Getting into the automobile, we sped along the military road to Dardanos, passing on the way the wreck of the Mesudie. The Dardanos battery was as completely Turkish as the Hamidié was German. The guns at Dardanos were somewhat more modern than those at Hamidié—they were the Krupp model of 1905. Here also was stationed the only new battery which the Germans had established up to the time of my visit; it consisted of several guns which they had taken from the German and Turkish warships then lying in the Bosphorus. A few days before our inspection the Allied fleet had entered the Bay of Erenkeui and had submitted Dardanos to a terrific bombardment, the evidences of which I saw on every hand. The land for nearly half a mile about seemed to have been completely churned up; it looked like photographs I had seen of the battlefields in France. The strange thing was, that, despite all this punishment, the batteries themselves remained intact; not a single gun, my guides told me, had been destroyed.
“After the war is over,” said General Mertens, “we are going to establish a big tourist resort here, build a hotel, and sell relics to you Americans. We shall not have to do much excavating to find them—the British fleet is doing that for us now.”
This sounded like a passing joke, yet the statement was literally true. Dardanos, where this emplacement is located, was one of the famous cities of the ancient world; in Homeric times it was part of the principality of Priam.
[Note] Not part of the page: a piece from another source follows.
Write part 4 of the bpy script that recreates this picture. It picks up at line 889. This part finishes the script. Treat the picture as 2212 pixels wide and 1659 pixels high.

Fragments of capitals and columns are still visible. And the shells from the Allied fleet were now ploughing up many relics which had been buried for thousands of years. One of my friends picked up a water-jug which had perhaps been used in the days of Troy. The effectiveness of modern gunfire in excavating these evidences of a long-lost civilisation was striking, though, unfortunately, the relics did not always come to the surface intact.
The Turkish Generals were extremely proud of the fight which this Dardanos battery had made against the British ships. They would lead me to the guns that had done particularly good service and pat them affectionately. For my benefit Djevad called out Lieutenant Hassan, the Turkish officer who had defended this position. He was a little fellow, with jet-black hair, black eyes, extremely modest and almost shrinking in the presence of these great Generals. Djevad patted Hassan on both cheeks, while another high Turkish officer stroked his hair; one would have thought that he was a faithful dog who had just performed some meritorious service.
“It is men like you of whom great heroes are made,” said General Djevad. He asked Hassan to describe the attack and the way it had been met. The embarrassed lieutenant quietly told his story, though he was moved almost to tears by the appreciation of his exalted chiefs.